The Harper Cons never would have gotten a majority if the ineffective Ignatieff right-wing Libs actually opposed and exposed the Cons, instead of supporting almost everything they did. The Ignatieff Libs sent out a message that the Cons weren't that bad. Right of centre swing voters who were fed up with unstable minority governments took that to heart and voted for the party who was best positioned to defeat the left of centre NDP.

The Mound of Sound said...

That's certainly the preferred narrative of certain Dippers. It conveniently absolves Layton of giving Harper the essential leg up he needed to come to power and achieve his majority by focusing on the Libs during the elections and letting Harper off the hook.
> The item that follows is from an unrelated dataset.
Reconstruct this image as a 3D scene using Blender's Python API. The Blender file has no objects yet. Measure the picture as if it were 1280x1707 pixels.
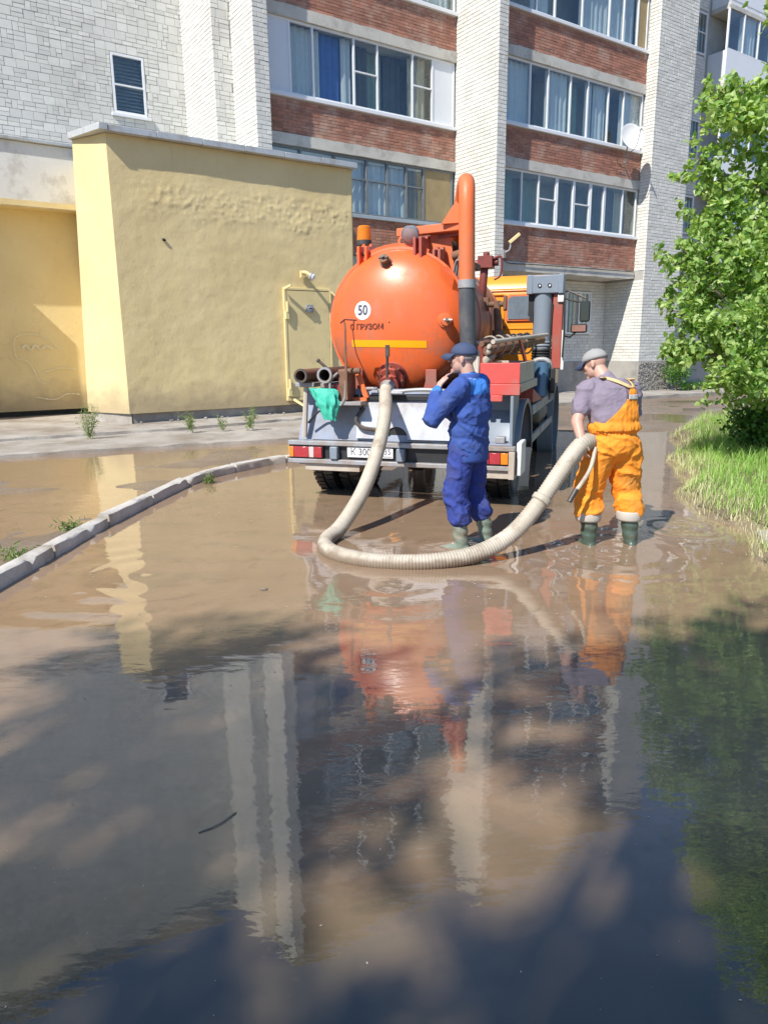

It was a completely swinish thing to do to Canada but Layton was questing for power so that didn't matter.

That's why I was quite pleased when your bearded Dorothy went from a comfortable first place straight into the cellar - all by his own hand. That guy will get in bed with anybody. There's a good reason he's staying on. He's got nowhere else to go.

I realize it's tough to be left licking your wounds, especially where you got wounded.

Anonymous said...

Canadian workers will be licking their wounds after four years of pro-corporation, anti-worker Liberal policies. Your contempt for those not rich enough to benefit from those Liberal economic and tax policies is well noted.

The Mound of Sound said...

"well noted" Well that certainly sounds ominous, coming from an Anonymouse punk. I have no contempt for the poor but don't conflate them with Dippers. You're a different creature altogether.